Plus with the increased number of applications being dealt with on paper, practitioners must be alert to their right to request for the decision to be varied, stayed or set aside, even if that explicit right has not been set out within the court order.

Concluding thoughts

It is unlikely that family cases are likely to become the constant churn of boxwork that is ongoing within the civil jurisdiction. Indeed the fact that many of the decisions will have more long lasting impacts than the determination of a small claim means that it probably shouldn’t be. However the constant need to be more efficient within the system means that more and more cases might be said appropriate to be decided without always needing a court hearing to be listed.

That is not to say (as a practicing barrister) that courts can do away with directions hearings about discrete issues, however, there needs to be a greater awareness by family practitioners as to which issues might be better dealt with in writing and the powers that the court already has to be able to decide matters of its own initiative.
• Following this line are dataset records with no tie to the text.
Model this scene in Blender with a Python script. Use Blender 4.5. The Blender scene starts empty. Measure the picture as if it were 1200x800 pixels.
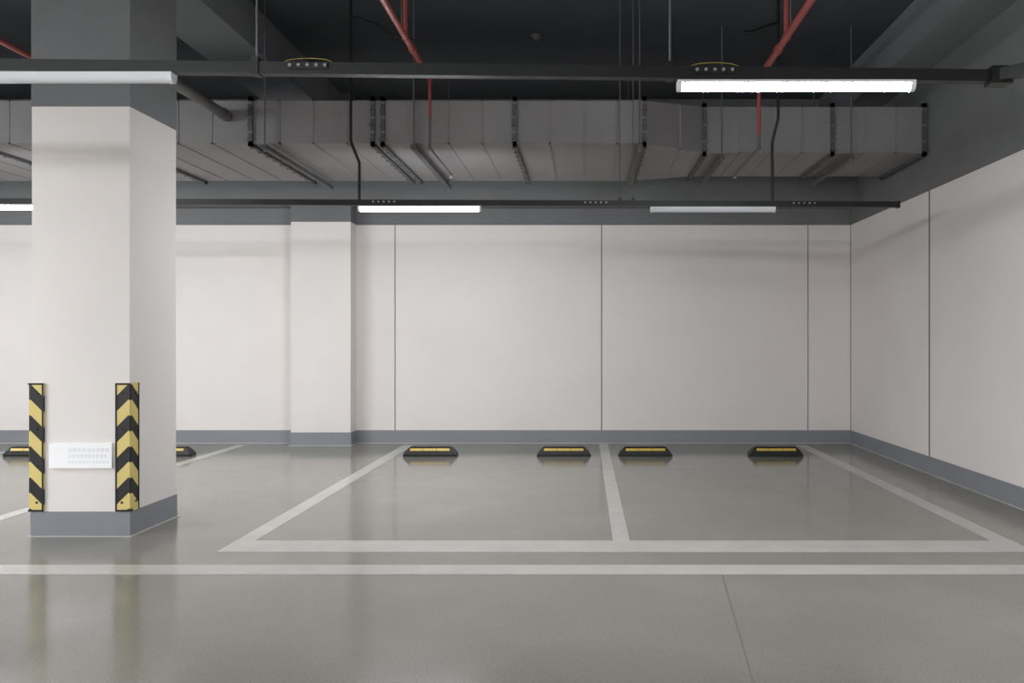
import bpy, bmesh, math, random
from mathutils import Vector, Matrix
random.seed(3)
sc = bpy.context.scene
try:
    sc.view_settings.view_transform = 'Standard'
    sc.view_settings.look = 'None'
except Exception: pass

def lin(c):
    return tuple(((v/255)/12.92 if v/255 <= .04045 else ((v/255+.055)/1.055)**2.4) for v in c)+(1,)

def mat(name, rgb, rough=.6, metal=0, var=.06, scale=3.0, fine=0, bump=0, spec=.5, emit=0, rvar=0, fscale=70, stain=0):
    m = bpy.data.materials.new(name); m.use_nodes = True
    nt = m.node_tree; N = nt.nodes; L = nt.links
    b = N['Principled BSDF']
    c = lin(rgb)
    b.inputs['Roughness'].default_value = rough
    b.inputs['Metallic'].default_value = metal
    b.inputs['Specular IOR Level'].default_value = spec
    tc = N.new('ShaderNodeTexCoord')
    nz = N.new('ShaderNodeTexNoise'); nz.inputs['Scale'].default_value = scale
    nz.inputs['Detail'].default_value = 6
    L.new(tc.outputs['Object'], nz.inputs['Vector'])
    cr = N.new('ShaderNodeValToRGB')
    cr.color_ramp.elements[0].position = .3; cr.color_ramp.elements[1].position = .7
    cr.color_ramp.elements[0].color = tuple(v*(1-var) for v in c[:3])+(1,)
    cr.color_ramp.elements[1].color = tuple(min(1, v*(1+var)) for v in c[:3])+(1,)
    L.new(nz.outputs['Fac'], cr.inputs['Fac'])
    out = cr.outputs['Color']
    def mul(out, sc_, lo, hi, p0, p1, det=5):
        n2 = N.new('ShaderNodeTexNoise'); n2.inputs['Scale'].default_value = sc_; n2.inputs['Detail'].default_value = det
        L.new(tc.outputs['Object'], n2.inputs['Vector'])
        r2 = N.new('ShaderNodeValToRGB')
        r2.color_ramp.elements[0].position = p0; r2.color_ramp.elements[1].position = p1
        r2.color_ramp.elements[0].color = (lo, lo, lo, 1); r2.color_ramp.elements[1].color = (hi, hi, hi, 1)
        L.new(n2.outputs['Fac'], r2.inputs['Fac'])
        mx = N.new('ShaderNodeMixRGB'); mx.blend_type = 'MULTIPLY'; mx.inputs[0].default_value = 1
        L.new(out, mx.inputs[1]); L.new(r2.outputs['Color'], mx.inputs[2]); return mx.outputs[0]
    if fine: out = mul(out, fscale, 1-fine, 1, .35, .65)
    if stain: out = mul(out, 1.3, 1-stain, 1, .48, .66, 12)
    L.new(out, b.inputs['Base Color'])
    if rvar:
        mr = N.new('ShaderNodeMapRange')
        mr.inputs['From Min'].default_value = .3; mr.inputs['From Max'].default_value = .7
        mr.inputs['To Min'].default_value = rough-rvar; mr.inputs['To Max'].default_value = rough+rvar
        L.new(nz.outputs['Fac'], mr.inputs['Value']); L.new(mr.outputs[0], b.inputs['Roughness'])
    if bump:
        nb = N.new('ShaderNodeTexNoise'); nb.inputs['Scale'].default_value = 40; nb.inputs['Detail'].default_value = 4
        L.new(tc.outputs['Object'], nb.inputs['Vector'])
        bp = N.new('ShaderNodeBump'); bp.inputs['Strength'].default_value = bump; bp.inputs['Distance'].default_value = .01
        L.new(nb.outputs['Fac'], bp.inputs['Height']); L.new(bp.outputs['Normal'], b.inputs['Normal'])
    if emit:
        b.inputs['Emission Color'].default_value = (.96, .985, 1, 1)
        b.inputs['Emission Strength'].default_value = emit
    return m

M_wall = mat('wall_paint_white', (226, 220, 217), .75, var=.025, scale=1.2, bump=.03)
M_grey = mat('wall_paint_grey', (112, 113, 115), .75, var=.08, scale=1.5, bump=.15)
M_base = mat('baseboard_paint', (132, 135, 140), .45, var=.03)
M_ceil = mat('ceiling_paint', (76, 79, 84), .9, var=.1, scale=2, bump=.15)
M_beam = mat('beam_paint', (122, 124, 128), .85, var=.06, scale=2, bump=.2)
M_duct = mat('duct_paint', (132, 130, 131), .55, var=.08, scale=1.5, fine=.08, bump=.05)
M_flange = mat('flange_paint', (80, 80, 82), .6, var=.1, scale=12)
M_floor = mat('floor_epoxy', (145, 142, 134), .14, var=.07, scale=.8, fine=.2, fscale=110, rvar=.035, stain=.09)
M_joint = mat('floor_joint_filler', (112, 109, 103), .5)
M_line = mat('line_paint', (194, 192, 186), .22, var=.06, scale=4, fine=.1)
M_lineg = mat('line_caulk', (190, 188, 183), .5)
M_seam = mat('seam_dark', (60, 58, 56), .9)
M_black = mat('black_metal', (14, 15, 17), .45, var=.1)
M_rubber = mat('black_rubber', (18, 18, 19), .5, var=.2, scale=20, fine=.3)
M_yellow = mat('yellow_reflective', (204, 174, 80), .4, var=.08, scale=30)
M_red = mat('red_pipe_paint', (146, 70, 64), .45, var=.12, scale=8)
M_gpipe = mat('grey_pipe_paint', (92, 91, 92), .5, var=.1, scale=8)
M_steel = mat('zinc_steel', (120, 122, 125), .4, metal=.5, var=.1, scale=20)
M_plast = mat('white_plastic', (225, 227, 230), .4, var=.01)
M_sign = mat('sign_acrylic', (250, 251, 252), .25, var=.01)
M_signt = mat('sign_print', (228, 231, 235), .4, var=.02)
M_silver = mat('silver_cap', (165, 165, 162), .3, metal=.4)
M_wire = mat('yellow_wire', (150, 138, 60), .5)
M_lampfill = mat('diffuser_fill', (255, 255, 255), .4, emit=350)  # bright diffuser for the unseen lamps added as fill
M_lampmid = mat('diffuser_on_mid', (255, 255, 255), .4, emit=270)
M_lampdim = mat('diffuser_on_dim', (255, 255, 255), .4, emit=165)  # emission lowered so the front lamp leaves the pillar side darker
M_lampoff = mat('diffuser_off', (222, 224, 230), .35, var=.01)

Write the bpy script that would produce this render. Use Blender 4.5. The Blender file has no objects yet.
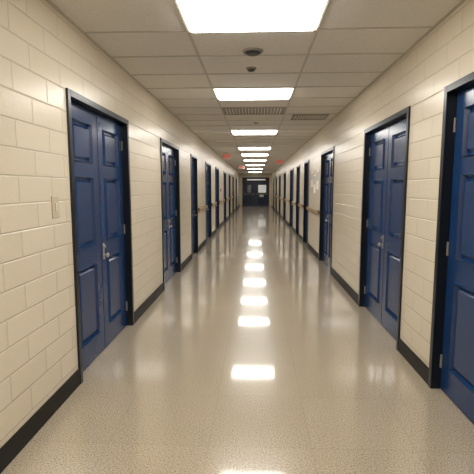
import bpy, bmesh, math
from mathutils import Vector, Matrix
scene=bpy.context.scene
COL=scene.collection
A,B,H=1.375,1.365,2.75
Y0,Y1=-3.0,36.0
CAMZ=1.53

# ---------------------------------------------------------------- materials
def mat(name,col,rough=0.5,metal=0.0,spec=0.5,coat=0.0,noise=0.0,emit=None,es=0.0,bump=0.0,nscale=40):
    m=bpy.data.materials.new(name); m.use_nodes=True
    nt=m.node_tree; b=nt.nodes['Principled BSDF']
    b.inputs['Base Color'].default_value=(*col,1); b.inputs['Roughness'].default_value=rough
    b.inputs['Metallic'].default_value=metal; b.inputs['Specular IOR Level'].default_value=spec
    b.inputs['Coat Weight'].default_value=coat; b.inputs['Coat Roughness'].default_value=0.08
    if emit: 
        b.inputs['Emission Color'].default_value=(*emit,1); b.inputs['Emission Strength'].default_value=es
    g=nt.nodes.new('ShaderNodeTexCoord')
    n=nt.nodes.new('ShaderNodeTexNoise'); n.inputs['Scale'].default_value=nscale; n.inputs['Detail'].default_value=4
    nt.links.new(g.outputs['Object'],n.inputs['Vector'])
    if noise>0:
        r=nt.nodes.new('ShaderNodeMix'); r.data_type='RGBA'
        r.inputs[6].default_value=(*[c*(1-noise) for c in col],1); r.inputs[7].default_value=(*[min(1,c*(1+noise)) for c in col],1)
        nt.links.new(n.outputs['Fac'],r.inputs[0]); nt.links.new(r.outputs[2],b.inputs['Base Color'])
    if bump>0:
        bp=nt.nodes.new('ShaderNodeBump'); bp.inputs['Strength'].default_value=bump; bp.inputs['Distance'].default_value=0.002
        nt.links.new(n.outputs['Fac'],bp.inputs['Height']); nt.links.new(bp.outputs['Normal'],b.inputs['Normal'])
    return m

def block_mat(name,axis):
    m=bpy.data.materials.new(name); m.use_nodes=True
    nt=m.node_tree; N=nt.nodes; L=nt.links; b=N['Principled BSDF']
    g=N.new('ShaderNodeNewGeometry'); s=N.new('ShaderNodeSeparateXYZ'); c=N.new('ShaderNodeCombineXYZ')
    L.new(g.outputs['Position'],s.inputs[0]); L.new(s.outputs[axis],c.inputs[0]); L.new(s.outputs[2],c.inputs[1])
    br=N.new('ShaderNodeTexBrick'); br.offset=0.5
    br.inputs['Scale'].default_value=1; br.inputs['Brick Width'].default_value=0.40; br.inputs['Row Height'].default_value=0.16
    br.inputs['Mortar Size'].default_value=0.0070; br.inputs['Mortar Smooth'].default_value=1.0
    br.inputs['Color1'].default_value=(0.78,0.70,0.555,1); br.inputs['Color2'].default_value=(0.81,0.725,0.58,1)
    br.inputs['Mortar'].default_value=(0.73,0.645,0.50,1)
    L.new(c.outputs[0],br.inputs['Vector']); L.new(br.outputs['Color'],b.inputs['Base Color'])
    b.inputs['Roughness'].default_value=0.26; b.inputs['Specular IOR Level'].default_value=0.45
    n=N.new('ShaderNodeTexNoise'); n.inputs['Scale'].default_value=45; n.inputs['Detail'].default_value=6
    L.new(g.outputs['Position'],n.inputs['Vector'])
    b1=N.new('ShaderNodeBump'); b1.inputs['Strength'].default_value=0.28; b1.inputs['Distance'].default_value=0.004
    L.new(n.outputs['Fac'],b1.inputs['Height'])
    b2=N.new('ShaderNodeBump'); b2.invert=True; b2.inputs['Strength'].default_value=0.7; b2.inputs['Distance'].default_value=0.005
    L.new(br.outputs['Fac'],b2.inputs['Height']); L.new(b1.outputs['Normal'],b2.inputs['Normal'])
    L.new(b2.outputs['Normal'],b.inputs['Normal'])
    return m

def floor_mat():
    m=bpy.data.materials.new('speckled_vinyl_floor'); m.use_nodes=True
    nt=m.node_tree; N=nt.nodes; L=nt.links; b=N['Principled BSDF']
    g=N.new('ShaderNodeNewGeometry')
    n=N.new('ShaderNodeTexNoise'); n.inputs['Scale'].default_value=120; n.inputs['Detail'].default_value=3
    L.new(g.outputs['Position'],n.inputs['Vector'])
    r=N.new('ShaderNodeValToRGB'); e=r.color_ramp.elements
    e[0].position=0.33; e[0].color=(0.17,0.125,0.08,1); e[1].position=0.41; e[1].color=(0.49,0.41,0.30,1)
    x=e.new(0.54); x.color=(0.545,0.46,0.34,1)
    x=e.new(0.69); x.color=(0.74,0.65,0.51,1)
    L.new(n.outputs['Fac'],r.inputs[0])
    n2=N.new('ShaderNodeTexNoise'); n2.inputs['Scale'].default_value=1.3; n2.inputs['Detail'].default_value=3
    L.new(g.outputs['Position'],n2.inputs['Vector'])
    mr=N.new('ShaderNodeMapRange'); mr.inputs[3].default_value=0.90; mr.inputs[4].default_value=1.05
    L.new(n2.outputs['Fac'],mr.inputs[0])
    mp=N.new('ShaderNodeMapping'); mp.inputs['Location'].default_value=(0.27,0.1,0)
    L.new(g.outputs['Position'],mp.inputs[0])
    br=N.new('ShaderNodeTexBrick'); br.offset=0.0
    br.inputs['Scale'].default_value=1; br.inputs['Brick Width'].default_value=0.61; br.inputs['Row Height'].default_value=0.61
    br.inputs['Mortar Size'].default_value=0.0022
    br.inputs['Color1'].default_value=(1,1,1,1); br.inputs['Color2'].default_value=(0.96,0.96,0.96,1); br.inputs['Mortar'].default_value=(0.82,0.82,0.82,1)
    L.new(mp.outputs[0],br.inputs['Vector'])
    v=N.new('ShaderNodeVectorMath'); v.operation='MULTIPLY'; L.new(r.outputs[0],v.inputs[0]); L.new(br.outputs['Color'],v.inputs[1])
    v2=N.new('ShaderNodeVectorMath'); v2.operation='SCALE'; L.new(v.outputs[0],v2.inputs[0]); L.new(mr.outputs[0],v2.inputs['Scale'])
    L.new(v2.outputs[0],b.inputs['Base Color'])
    b.inputs['Roughness'].default_value=0.24; b.inputs['Specular IOR Level'].default_value=0.45
    b.inputs['Coat Weight'].default_value=0.8; b.inputs['Coat Roughness'].default_value=0.06; b.inputs['Coat IOR'].default_value=1.5
    n3=N.new('ShaderNodeTexNoise'); n3.inputs['Scale'].default_value=6; n3.inputs['Detail'].default_value=1
    L.new(g.outputs['Position'],n3.inputs['Vector'])
    bp=N.new('ShaderNodeBump'); bp.inputs['Strength'].default_value=0.08; bp.inputs['Distance'].default_value=0.004
    L.new(n3.outputs['Fac'],bp.inputs['Height']); L.new(bp.outputs['Normal'],b.inputs['Coat Normal']); L.new(bp.outputs['Normal'],b.inputs['Normal'])
    return m

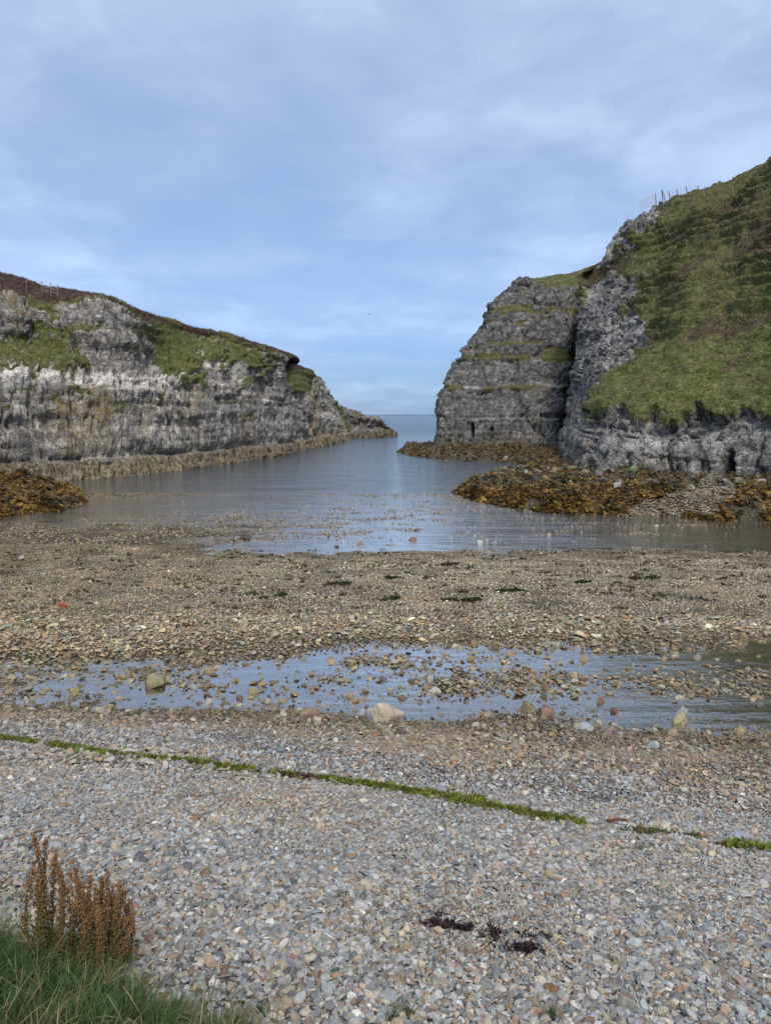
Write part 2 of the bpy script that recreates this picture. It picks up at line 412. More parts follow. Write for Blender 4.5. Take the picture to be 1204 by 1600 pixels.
def gz(x, y): return float(ground(np.array([x]), np.array([y]))[0])
def on_ground(px, py):
    b = (800-py)/F; a = (px-602)/F
    Y = np.arange(1.0, 30, .012) if py > 1000 else np.arange(8.0, 120, .05)
    t = Y/(cp+b*sp); z = CZ+t*(-sp+b*cp); k = np.argmax(z <= ground(a*t, Y))
    return np.array([a*t[k], Y[k], z[k]])

# ---- ground sheet: everything from behind the camera down under the sea
ys = np.concatenate([np.linspace(-30, 1.5, 30), np.linspace(1.6, 14, 260), np.linspace(14.1, 30, 170), np.linspace(30.3, 60, 110), np.linspace(62, 200, 40), np.geomspace(220, 30000, 24)])
us = np.concatenate([-np.geomspace(20, 1.05, 26), np.linspace(-1, 1, 330), np.geomspace(1.05, 20, 26)])
X = us[None, :]*(np.clip(ys, 0, 60)*.62+2.5)[:, None]*np.where(ys > 200, ys/60, 1)[:, None]; Y = np.repeat(ys[:, None], len(us), 1)
Z = ground(X.ravel(), Y.ravel()).reshape(X.shape)
Z = np.where(Y > 150, -6., Z)
me = np_mesh('shingle_beach', np.stack([X, Y, Z], -1).reshape(-1, 3), grid_faces(*X.shape))
fx, fy, fz = X.ravel(), Y.ravel(), Z.ravel()
wetv = sstep(.22, .02, fz)
fattr(me, 'wet', wetv)
ppx, ppy = proj(fx, fy, fz)
sand = np.clip(sstep(.15, .45, vn(fx*.5, fy*1.1, fx*0, 44) + .35*np.exp(-((ppx-560)/220)**2-((ppy-1160)/18)**2)*1.6 + .8*np.exp(-((ppx-1120)/60)**2-((ppy-985)/8)**2)), 0, 1)*(fy > 8)
fattr(me, 'sand', sand)
tag(link('shingle_beach', me, M_ground), 'grey and tan shingle beach sloping down to the tidal pool', 'beach', kind='structure')

# ---- water, one sheet from the tidal pool to the horizon
wy = np.concatenate([np.linspace(9, 60, 150), np.linspace(62, 200, 60), np.geomspace(210, 30000, 30)])
wx = np.concatenate([-np.geomspace(30000, 62, 28), np.linspace(-60, 60, 150), np.geomspace(62, 30000, 28)])
X, Y = np.meshgrid(wx, wy)
g = ground(X.ravel(), Y.ravel()); g = np.where(Y.ravel() > 150, -4, g)
me = np_mesh('sea', np.stack([X, Y, X*0], -1).reshape(-1, 3), grid_faces(*X.shape))
fattr(me, 'deep', 1-np.exp(np.clip(g, -8, 0)*2.2))
fattr(me, 'sheen', np.interp(Y.ravel(), [9, 20, 40, 90, 200, 3000], [4.8, 4.4, 3.2, 2.2, 1.2, .75]))
fattr(me, 'calm', np.interp(Y.ravel(), [9, 16, 24, 34, 50, 200, 3000], [.10, .10, .22, .30, .75, 1.1, 1.6]))
tag(link('sea', me, M_water), 'calm blue tidal water filling the inlet and running out to the horizon', 'sea', kind='structure')

# ------------------------------------------------------------------ stones
def stone_mesh(name, seed, flat=.5, elong=1.4, cuts=12, sub=3, rough=.05):
    r = np.random.default_rng(seed)
    bm = bmesh.new(); bmesh.ops.create_icosphere(bm, subdivisions=sub, radius=1.0)
    V = np.array([v.co[:] for v in bm.verts])
    for _ in range(cuts):
        n = r.normal(size=3); n[2] *= .8; n /= np.linalg.norm(n); d = r.uniform(.50, .84)
        k = V@n - d
        V = V - np.outer(np.clip(k, 0, None)*.94, n)
    V = V*np.array([elong, 1, flat])
    V = V + V*(rough*fbm(V[:, 0]*1.7+seed, V[:, 1]*1.7, V[:, 2]*1.7, 3, seed))[:, None]
    V = V/np.abs(V[:, 0]).max()*.5
    for v, c in zip(bm.verts, V): v.co = c
    for f in bm.faces: f.smooth = True
    me = bpy.data.meshes.new(name); bm.to_mesh(me); bm.free()
    return me
def proto_coll(name, meshes):
    c = bpy.data.collections.new(name)
    for i, me in enumerate(meshes):
        o = bpy.data.objects.new('%s_%02d' % (name, i), me); c.objects.link(o)
    return c
def scatter(name, pts, rot, scl, col, pick, coll, label, cat, kind='stuff', parent=None):
    me = bpy.data.meshes.new(name); pts = np.asarray(pts, np.float32)
    me.vertices.add(len(pts)); me.vertices.foreach_set('co', pts.ravel())
    fattr(me, 'rot', rot, 'FLOAT_VECTOR'); fattr(me, 'scl', scl, 'FLOAT_VECTOR'); fattr(me, 'col', col, 'FLOAT_COLOR'); fattr(me, 'pick', pick, 'INT')
    o = link(name, me, None, parent)
    t = bpy.data.node_groups.new(name, 'GeometryNodeTree')
    t.interface.new_socket('Geometry', in_out='INPUT', socket_type='NodeSocketGeometry'); t.interface.new_socket('Geometry', in_out='OUTPUT', socket_type='NodeSocketGeometry')
    gi = t.nodes.new('NodeGroupInput'); go = t.nodes.new('NodeGroupOutput'); ip = t.nodes.new('GeometryNodeInstanceOnPoints'); ci = t.nodes.new('GeometryNodeCollectionInfo')
    ci.inputs['Collection'].default_value = coll; ci.inputs['Separate Children'].default_value = True; ci.inputs['Reset Children'].default_value = True
    def na(nm, dt):
        a = t.nodes.new('GeometryNodeInputNamedAttribute'); a.data_type = dt; a.inputs['Name'].default_value = nm; return a.outputs['Attribute']
    t.links.new(gi.outputs[0], ip.inputs['Points']); t.links.new(ci.outputs[0], ip.inputs['Instance'])
    ip.inputs['Pick Instance'].default_value = True
    t.links.new(na('pick', 'INT'), ip.inputs['Instance Index'])
    e2r = t.nodes.new('FunctionNodeEulerToRotation'); t.links.new(na('rot', 'FLOAT_VECTOR'), e2r.inputs[0]); t.links.new(e2r.outputs[0], ip.inputs['Rotation'])
    t.links.new(na('scl', 'FLOAT_VECTOR'), ip.inputs['Scale']); t.links.new(ip.outputs[0], go.inputs[0])
    md = o.modifiers.new('scatter', 'NODES'); md.node_group = t
    tag(o, label, cat, kind=kind)
    return o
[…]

The rules are specifically broad to assist the overriding objective and can rarely be subject to challenge. A greater understanding of what can be done is crucial as the rules can often be used to a client’s advantage, rather than purely being seen as a way of the court limiting ‘justice’. Specifically if courts do seek to make orders of its own volition, parties must have that ability (sometimes forgotten by the court) to challenge that order. If the order appears to provide that no such challenge can be made, then the rules are very clear that the incorrect procedure is being followed.